Rocky left two chief legacies: the World Trade Center and the drug laws to which the word draconian has been affixed virtually since their implementation. No one can seriously dispute that Pataki is to Nelson’s left on both questions. Nelson used a public agency (the Port Authority) to build a huge office complex (the Trade Center). But Pataki has said that any new development at the site must be financed privately. On one level, this is a traditional Republican belief in letting the free market do its thing without government interference. At the same time, though, Pataki is saying that public funds won’t be used to prop up commercial real-estate interests. In Pataki’s New York, public money will go to public purposes, like rail lines; indeed, the privatization of the WTC was driven by Pataki’s view that the Port Authority should get out of the real-estate business; the $3.2 billion that Larry Silverstein is still paying to the authority is intended to fund transit projects.

As for the drug laws, Pataki hasn’t done much yet, but he thundered during his State of the State speech that this will be the year to undo them. Other states, some with GOP governors, are cutting prison budgets and releasing inmates in the name of savings. If they can do that, Pataki can do this.The second and third forces shaping the new, post-partisan New York are related: The Democrats’ self-immolation in last year’s mayoral election and the rise of Mike Bloomberg. In the former case, the Democrats painted themselves into a racial corner in which even the quite liberal Mark Green was judged impure. There’s a lot of passion in that corner and tons of media attention around the race issue for those who scream the loudest. But one thing that is not in that corner, as the election showed, is 51 percent of the vote.

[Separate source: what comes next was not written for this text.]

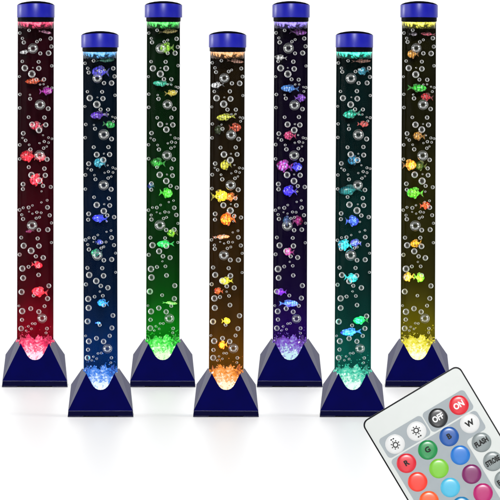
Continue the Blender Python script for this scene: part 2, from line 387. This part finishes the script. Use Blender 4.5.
FISH = {
0: [(45,32,14,3.4,(225,150,185),'pale pink slender'),(25.5,52,12,4,(215,215,215),'greyish white slim'),(35,81,20,6,(235,85,35),'bright orange slender'),(46,91,14,8,(190,35,180),'magenta'),
    (36.5,126,14,9,(235,55,85),'pinkish red'),(29,156,18,12,(230,30,50),'large bright red'),(40,157,12,9,(215,105,110),'salmon pink'),(36.5,180,14,12,(235,55,75),'red and pink tall finned'),
    (30,231,9,4,(90,15,90),'dim purple'),(37,265,12,7,(215,35,55),'small red'),(40,292,17,10,(205,55,55),'brick red')],
1: [(105,60,20,5,(30,130,105),'dark teal slender'),(100.6,72,18,12,(80,75,235),'blue and white tall'),(99,115,18,8,(95,45,200),'purple'),(109,124.5,13,7,(40,195,85),'green'),
    (100,163,13,10,(60,200,230),'bright cyan'),(100,218.5,16,8,(65,35,215),'violet blue'),(99,242,8,5,(70,40,150),'dim violet'),(96.5,253,12,8,(35,140,60),'dark green'),
    (103,303,12,8,(45,120,150),'steel blue'),(98,323,6,2.4,(130,150,220),'tiny pale blue')],
2: [(168,31.5,20,4.4,(205,190,110),'pale yellow slender'),(167,48,15,11,(150,220,50),'lime green round'),(162.5,83.5,20,6,(45,195,155),'mint slender'),(171,93,13,6.5,(215,195,60),'yellow'),
    (158,163,16,10,(60,150,60),'dim green broad',1),(151,186,7,6,(35,50,190),'small blue'),(166,193,14,10,(90,175,45),'olive green round'),(172.6,233,11,8,(160,160,35),'olive yellow'),
    (165.5,244,18,7.5,(45,185,115),'sea green'),(170,303,16,3,(175,135,105),'beige thin')],
3: [(235,61,18,4,(215,160,135),'peach slender'),(215.5,85,14,6,(225,225,225),'white'),(226,117,20,7,(218,222,60),'lemon yellow slender'),(235,127.5,13,9,(215,80,40),'orange red'),
    (219,130,10,9,(60,80,20),'dim dark green',1),(226,165,12,10,(242,235,55),'small bright yellow'),(219.5,196,18,12,(228,222,40),'large bright yellow'),(231.5,197,12,9,(195,95,35),'rusty orange'),
    (228,219,16,13,(228,100,30),'orange and yellow tall finned',0,(255,230,80)),(221,237,18,4.4,(195,125,115),'dusty pink slender'),(226.5,281,14,8,(195,218,60),'yellow green'),
    (218.5,291,10,7,(165,50,25),'small brown red'),(226,321,9,6.5,(195,190,65),'small pale yellow'),(223,345,9,8,(165,50,15),'dark rust')],
4: [(298,32,18,6.5,(125,55,150),'purple and white'),(280,57.5,13,5.5,(215,215,215),'white'),(290,88.5,19,7.5,(65,135,225),'sky blue'),(300,98,12,8,(135,65,205),'lavender'),
    (290,135.5,13,9,(230,55,125),'hot pink'),(284.5,166,17,12,(190,50,150),'large magenta and cyan',0,(110,215,240)),(296,167,13,9,(45,65,210),'striped blue'),(290,191,15,11,(50,50,230),'vivid blue'),
    (287,221,9,10,(60,130,140),'dim teal',1),(297.5,221,11,10,(190,25,100),'dark maroon round',1),(289,252,11,8,(230,85,135),'small pink'),(281,292,12,7,(120,35,170),'violet'),
    (288.5,303.5,20,7,(55,185,185),'turquoise slender')],
5: [(361,61,20,3.8,(205,150,130),'salmon slender'),(363.5,71,12,8,(35,155,185),'teal blue'),(352,114,19,8.5,(25,205,165),'emerald'),(363,124,12,6,(232,95,90),'coral'),
    (354,160,13,10,(35,145,195),'blue'),(350,190,24,10,(25,110,125),'large dim teal',1),(352,221,14,11,(75,45,220),'violet'),(345,245,16,11,(55,195,230),'large cyan'),
    (356,243,12,8,(115,55,195),'purple'),(351,278,14,9,(65,205,230),'small light cyan'),(361,320.5,16,8,(45,195,75),'green'),(351,332,22,7.5,(85,55,215),'long violet')],
6: [(413,34,9,4,(150,140,150),'small grey'),(428,34,15,3.6,(200,80,100),'rose pink slender'),(413,54,12,9,(232,160,50),'golden orange'),(417,88,20,8,(50,205,50),'bright green slender'),
    (427,97,13,8,(200,45,50),'red'),(419,136,13,9,(225,160,60),'small gold'),(409,165,15,11,(228,150,50),'large amber'),(421,166,12,10,(50,90,35),'dim dark green',1),
    (415,193,18,11,(50,195,50),'large green'),(425,205.5,11,8,(185,30,40),'small crimson'),(416,243.5,12,8,(200,135,35),'ochre'),(408.5,277,12,9,(232,185,105),'sandy beige'),
    (419,277.5,11,9.5,(95,215,75),'light green')],
}
ORD = ['', 'topmost', 'second', 'third', 'fourth', 'fifth', 'sixth', 'seventh', 'eighth', 'ninth', 'tenth', 'eleventh', 'twelfth', 'thirteenth', 'fourteenth']
LABELS = ['tall bubble lamp glowing red, at the left edge, behind the blue one', 'tall bubble lamp glowing blue, standing in front between the red and green lamps',
 'tall bubble lamp glowing green, standing behind between the blue and orange lamps', 'tall bubble lamp glowing orange, middle of the seven, standing forward',
 'tall bubble lamp glowing purple, standing behind between the orange and teal lamps', 'tall bubble lamp glowing teal, standing forward beside the remote control corner',
 'tall bubble lamp glowing yellow, rightmost, its base partly hidden by the remote control']

shared = {}
def put(name, key, maker, mat, parent, smooth=True, mod=None):
    if key in shared:
        o = bpy.data.objects.new(name, shared[key]); COL.objects.link(o); o.parent = parent
    else:
        o = link(name, maker(), mat, parent, smooth); shared[key] = o.data
        if smooth: sharp(o, 35)
    if mod: mod(o)
    return o
def base_mods(o):
    s = o.modifiers.new('shell', 'SOLIDIFY'); s.thickness = 1.3 * U; s.offset = -1
    b = o.modifiers.new('edge', 'BEVEL'); b.width = .2 * U; b.segments = 2; b.limit_method = 'ANGLE'; b.angle_limit = R(25)

for i, (bx, cx, rear, word, colc, lc, sc, glow) in enumerate(LAMPS):
    S = REAR_S if rear else 1.0
    y = REAR if rear else 0.0
    root = empty('bubble_lamp', LABELS[i], 'bubble lamp', 'tall LED bubble lamps standing in two rows', ((bx - 250) * U * S, y, 0))
    root.scale = (S, S, S)
    lean = math.atan2((cx - bx) * .8, 370)
    root.rotation_euler = (0, lean, 0)
    wx = (1.07, 1.0, .98, 1.02, 1.0, 1.07, 1.01)[i]
    put('base', 'base', base_mesh, M_BASE, root, False, base_mods)
    put('plinth', 'plinth', plinth_mesh, M_PLINTH, root, False)
    cap = put('cap', 'cap', cap_band, M_CAP, root)
    put('cap_top', 'captop', cap_top, M_MATT, cap)
    put('cap_ring', 'capring', cap_ring, M_BLACK, cap).scale = (min(wx, 1.04), min(wx, 1.04), 1)
    put('tube', 'tube', tube_mesh, M_TUBE, root).scale = (wx, wx, 1)
    link('water_column', column_mesh(), water_mat('dark_water_' + word, rgb(*colc)), root).scale = (wx, wx, 1)
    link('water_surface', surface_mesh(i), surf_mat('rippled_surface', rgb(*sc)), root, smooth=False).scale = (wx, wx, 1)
    g = [rgb(*q) for q in glow]
    link('light_collar', collar_mesh(i), glow_mat('lit_collar', g[0], g[1], g[2], 1.15, 120), root, smooth=False).scale = (wx, 1, 1)
    link('crystals', crystals_mesh(i + 40), glow_mat('lit_crystal', g[0], g[1], g[2], 1.1, 220, 30, 60), root, smooth=False)['kind'] = 'stuff'
    # unseen panels added in mid-tube, shining back to imitate light rising from the LEDs
    for z0, z1, p in ((46, 62, .8), (46, 80, .7), (46, 115, .45), (46, 230, .5)):
        l = bpy.data.lights.new('led', 'AREA'); l.shape = 'RECTANGLE'; l.size = 24 * U; l.size_y = (z1 - z0) * U; l.energy = p * (.55 if word == 'purple' else .85 if word == 'red' else 1); l.color = lc
        o = bpy.data.objects.new('led_light', l); COL.objects.link(o); o.parent = root
        o.location = (0, -2.2 * U, (z0 + z1) / 2 * U); o.rotation_euler = (R(90), 0, 0)
    rnd = random.Random(i)
    seen = []
    fl_ = FISH[i]
    top = 29.5 if not rear else 0
    blk = bmesh.new()
    for k, (dx, py, r) in enumerate(BUB):
        dx += rnd.uniform(-.35, .35); zz = 385.8 - py + rnd.uniform(-.35, .35); r *= rnd.uniform(.92, 1.06)
        mx_ = 16.2 - r * .8
        dx = max(-mx_, min(mx_, dx))
        yy = -math.sqrt(max(0, (16.6 - r) ** 2 - dx * dx)) if abs(dx) < 16.6 - r else 0
        yy = max(yy, -15.6 + r) 
        if k < 100:
            o = bpy.data.objects.new('bubble', BIG if r > 3.9 else SPH); COL.objects.link(o); o.parent = root
            o.location = (dx * wx * U, yy * U, zz * U); o.scale = (r * U,) * 3
        else:
            bmesh.ops.create_uvsphere(blk, u_segments=12, v_segments=8, radius=r * U, matrix=Matrix.Translation((dx * U, yy * U, zz * U)))
    o = link('small_bubbles', blk, M_BUB, root); o['kind'] = 'stuff'
    for k, f in enumerate(fl_):
        px, py, ln, h, col, desc = f[:6]; deep = f[6] if len(f) > 6 else 0; c2 = f[7] if len(f) > 7 else None
        z = (385.8 if rear else 415.7) - py
        axis = bx + (cx - bx) * .8 * z / 370
        half = ln / 2
        dx = px - axis
        lim = 16.6 * wx
        if abs(dx) + half > lim: dx = math.copysign(max(0, lim - half), dx)
        lab = f"{desc} plastic fish, {ORD[k + 1]} from the top inside the {word} bubble lamp" if k < len(fl_) - 1 else f"{desc} plastic fish, lowest one inside the {word} bubble lamp"
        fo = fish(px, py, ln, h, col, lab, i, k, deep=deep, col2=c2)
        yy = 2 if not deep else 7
        fo.location = (((bx - 250) * U + dx * U + z * U * math.sin(lean)) * S, y + yy * U * S, z * U * S)
        fo.scale = (S * .97, S, S * .86)
        fo.rotation_euler = (0, R(rnd.uniform(-9, 9)), 0 if (k * 7 + i * 3) % 3 else math.pi)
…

For all the hoo-ha last year over black and Latino defections, that is not the Democratic problem. The systemic Democratic problem in New York is the moderate Jewish vote. No Democratic mayoral candidate since Ed Koch has won more than half the Jewish vote. If the party keeps moving in that direction – if, in other words, it responds to Pataki’s leftward drift by moving still further left itself – it will face many more depressing election nights.

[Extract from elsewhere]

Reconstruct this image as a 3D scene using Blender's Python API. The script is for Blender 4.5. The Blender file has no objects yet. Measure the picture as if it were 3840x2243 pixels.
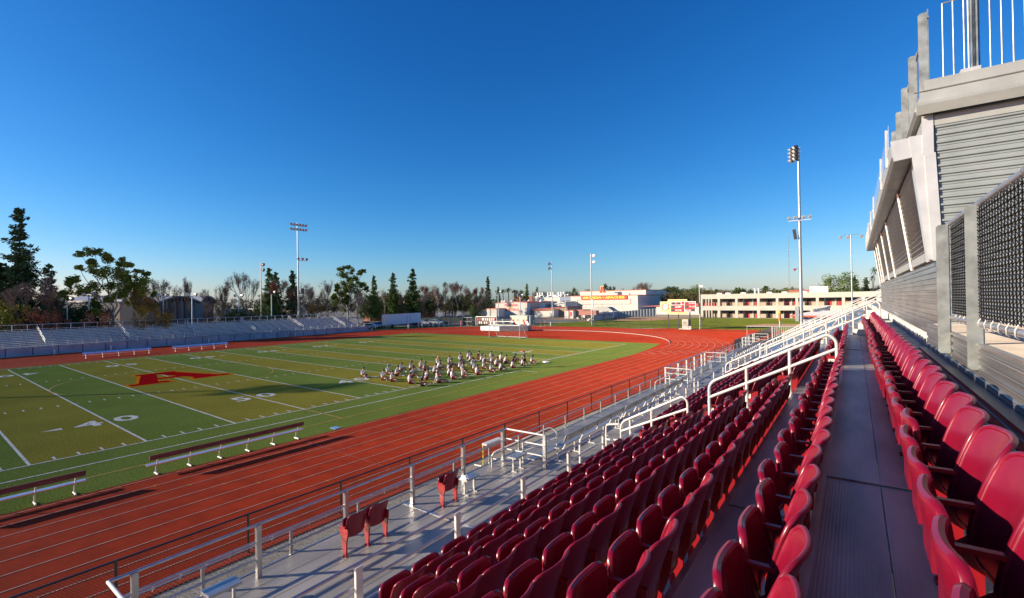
import bpy, math, random
from math import sin, cos, pi, sqrt, atan2, hypot, radians
from mathutils import Vector, Matrix, noise
random.seed(7)
S = bpy.context.scene
COL = S.collection
R = random.random
def U(a, b): return a + (b - a) * random.random()

# ---------------------------------------------------------------- camera
CX, CY, CZ, YAW, PIT, ROL, FPX, PPX, PPY = 30.2356, -17.6593, 7.26, .6774, .0053, -.0158, 1795.7, 1823.98, 1116.32
FW_ = Vector((-sin(YAW) * cos(PIT), cos(YAW) * cos(PIT), sin(PIT)))
RT0 = Vector((cos(YAW), sin(YAW), 0)); UP0 = RT0.cross(FW_)
RT = RT0 * cos(ROL) + UP0 * sin(ROL); UP = -RT0 * sin(ROL) + UP0 * cos(ROL)
cd = bpy.data.cameras.new('camera'); cam = bpy.data.objects.new('camera', cd); COL.objects.link(cam)
cam.matrix_world = Matrix(((RT.x, UP.x, -FW_.x, CX), (RT.y, UP.y, -FW_.y, CY), (RT.z, UP.z, -FW_.z, CZ), (0, 0, 0, 1)))
cd.sensor_width = 36; cd.lens = FPX / 3840 * 36
cd.shift_x = (1920 - PPX) / 3840; cd.shift_y = (PPY - 1121.5) / 3840
cd.clip_start = .05; cd.clip_end = 3000
S.camera = cam
def ray(px, py):
    return FW_ + RT * ((px - PPX) / FPX) - UP * ((py - PPY) / FPX)
def at(px, D):                       # ground position in the direction of a photo column, D metres away
    d = ray(px, 1103); h = hypot(d.x, d.y)
    return CX + d.x / h * D, CY + d.y / h * D
def zt(px, py, D):                   # height that shows at that row
    d = ray(px, py); return CZ + D * d.z / hypot(d.x, d.y)
def gz(px, py, z=0):
    d = ray(px, py); t = (z - CZ) / d.z
    return CX + d.x * t, CY + d.y * t
def onY(px, Y):
    d = ray(px, 1103); t = (Y - CY) / d.y
    return CX + d.x * t, abs(t) * hypot(d.x, d.y)

# ---------------------------------------------------------------- frames: world and the grandstand's own axes
class Frame:
    def __init__(s, ang, px, py): s.a = ang; s.px = px; s.py = py
    def w(s, x, y, z=0):
        dx, dy = x - s.px, y - s.py
        return Vector((s.px + dx * cos(s.a) - dy * sin(s.a), s.py + dx * sin(s.a) + dy * cos(s.a), z))
FW = Frame(0, 0, 0)
FS = Frame(.022, 30.24, -14.)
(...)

And with Bloomberg, we see the advantages for the GOP of having a Republican who is actually a Democrat. The president is coming to the mayor’s townhouse for a fund-raiser; at the same time, he can get away with going to see Sharpton and hear nary a word of criticism from the right (prediction: Bloomberg’s acknowledging Sharpton will have the effect of neutralizing him; Rudy’s intransigence only made Sharpton a hero to his constituency). Republicans are so tickled to control Gracie Mansion that they’ll allow Bloomberg to do anything short of socializing the pension system.

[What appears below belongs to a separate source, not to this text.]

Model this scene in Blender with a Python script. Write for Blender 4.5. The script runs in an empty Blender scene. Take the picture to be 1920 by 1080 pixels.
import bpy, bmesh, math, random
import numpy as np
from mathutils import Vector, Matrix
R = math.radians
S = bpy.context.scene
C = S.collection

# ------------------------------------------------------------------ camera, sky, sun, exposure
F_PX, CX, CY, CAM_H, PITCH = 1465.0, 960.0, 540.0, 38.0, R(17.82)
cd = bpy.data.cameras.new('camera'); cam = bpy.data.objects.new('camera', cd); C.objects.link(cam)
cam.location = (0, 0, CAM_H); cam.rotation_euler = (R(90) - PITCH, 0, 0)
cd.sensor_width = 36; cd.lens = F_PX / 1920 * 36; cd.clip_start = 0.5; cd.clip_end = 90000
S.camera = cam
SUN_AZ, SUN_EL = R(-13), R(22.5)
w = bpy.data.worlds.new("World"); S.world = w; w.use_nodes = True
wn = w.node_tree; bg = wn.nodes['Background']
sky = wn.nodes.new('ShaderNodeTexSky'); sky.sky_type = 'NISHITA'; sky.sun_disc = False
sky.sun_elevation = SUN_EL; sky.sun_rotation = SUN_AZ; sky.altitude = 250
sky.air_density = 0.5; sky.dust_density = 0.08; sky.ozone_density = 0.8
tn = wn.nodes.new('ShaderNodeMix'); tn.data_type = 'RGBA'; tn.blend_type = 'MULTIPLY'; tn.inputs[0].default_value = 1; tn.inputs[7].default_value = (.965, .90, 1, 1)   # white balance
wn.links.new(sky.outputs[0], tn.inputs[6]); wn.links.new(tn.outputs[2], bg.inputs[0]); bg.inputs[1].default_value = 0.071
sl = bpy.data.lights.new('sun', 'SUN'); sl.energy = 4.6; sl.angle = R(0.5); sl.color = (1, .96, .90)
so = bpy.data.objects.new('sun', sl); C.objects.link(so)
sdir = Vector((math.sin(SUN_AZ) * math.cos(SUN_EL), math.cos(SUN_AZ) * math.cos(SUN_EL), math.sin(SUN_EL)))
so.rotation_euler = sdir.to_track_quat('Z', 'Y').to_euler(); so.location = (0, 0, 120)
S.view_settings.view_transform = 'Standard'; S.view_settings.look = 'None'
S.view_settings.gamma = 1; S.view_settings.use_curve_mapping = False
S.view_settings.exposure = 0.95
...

Where does this leave Democrats? A defeat of Pataki is unlikely, though it’s still early. What they can do, though, is take back Gracie Mansion in 2005.

By which I don’t mean they should try to beat Mike Bloomberg. I mean they should embrace him. Okay, I’m getting a little ahead of myself. Bloomberg hasn’t really done anything substantive yet, and is gliding along largely on the basis of bipartisan goodwill (everyone wants to see him lead the city’s turnaround). But let’s assume, come late 2004, that Bloomberg is succeeding, governing from the center-left vantage point he’s staked out, and polling well. Under such circumstances, who, I have asked a few Democratic elected officials and operatives, should be the Democratic mayoral nominee?

I thought this was my brilliant idea alone, but everyone I asked said Bloomberg without skipping a beat. No Democrat can say this publicly right now, of course, but lots of people are apparently thinking it. The scenario is fairly straightforward. Persuade him to re-enroll, promise him the backing of major party officials and organizations, and give him the right to choose the next state chairman. Whatever. And the Republicans will have no one to run against him.

Unless Rudy is riled up enough by then to do it. Then we’ll be back to partisanship.